[Scene modeling code data]
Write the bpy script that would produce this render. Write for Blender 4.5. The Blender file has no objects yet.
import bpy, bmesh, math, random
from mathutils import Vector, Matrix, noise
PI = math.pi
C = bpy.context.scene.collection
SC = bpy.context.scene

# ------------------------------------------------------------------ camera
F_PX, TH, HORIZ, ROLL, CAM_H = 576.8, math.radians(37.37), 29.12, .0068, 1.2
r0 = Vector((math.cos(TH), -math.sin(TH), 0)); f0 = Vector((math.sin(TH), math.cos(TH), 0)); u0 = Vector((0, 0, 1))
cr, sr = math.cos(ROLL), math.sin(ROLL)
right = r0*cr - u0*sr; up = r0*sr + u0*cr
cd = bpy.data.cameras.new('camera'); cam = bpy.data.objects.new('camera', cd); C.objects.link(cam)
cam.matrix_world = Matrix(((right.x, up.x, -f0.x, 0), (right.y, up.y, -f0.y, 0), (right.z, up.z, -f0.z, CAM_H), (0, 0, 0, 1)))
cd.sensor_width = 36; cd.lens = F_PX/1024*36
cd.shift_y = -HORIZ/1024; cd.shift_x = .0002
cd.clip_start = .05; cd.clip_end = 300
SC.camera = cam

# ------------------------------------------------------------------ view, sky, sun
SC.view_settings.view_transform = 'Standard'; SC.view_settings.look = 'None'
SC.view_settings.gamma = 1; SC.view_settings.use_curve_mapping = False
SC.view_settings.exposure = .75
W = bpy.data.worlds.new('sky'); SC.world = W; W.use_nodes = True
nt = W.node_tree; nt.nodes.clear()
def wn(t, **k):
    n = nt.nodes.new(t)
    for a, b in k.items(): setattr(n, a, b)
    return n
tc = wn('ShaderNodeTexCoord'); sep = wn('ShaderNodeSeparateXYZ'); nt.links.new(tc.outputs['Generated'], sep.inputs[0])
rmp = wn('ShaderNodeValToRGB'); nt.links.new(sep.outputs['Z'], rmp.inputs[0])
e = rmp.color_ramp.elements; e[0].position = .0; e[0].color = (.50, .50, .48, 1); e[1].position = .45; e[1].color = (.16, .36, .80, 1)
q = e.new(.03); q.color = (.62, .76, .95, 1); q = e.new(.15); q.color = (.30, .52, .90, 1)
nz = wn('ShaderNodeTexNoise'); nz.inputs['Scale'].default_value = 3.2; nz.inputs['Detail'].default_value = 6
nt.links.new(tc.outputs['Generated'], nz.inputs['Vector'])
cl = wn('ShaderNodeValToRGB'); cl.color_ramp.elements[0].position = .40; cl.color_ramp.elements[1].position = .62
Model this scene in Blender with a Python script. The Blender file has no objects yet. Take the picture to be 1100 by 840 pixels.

▶ _WHAT YOU WILL DO_:
Only a number is wanted: how many lines of the material above hold "script"?

▶ _TASK OUTPUT_:
2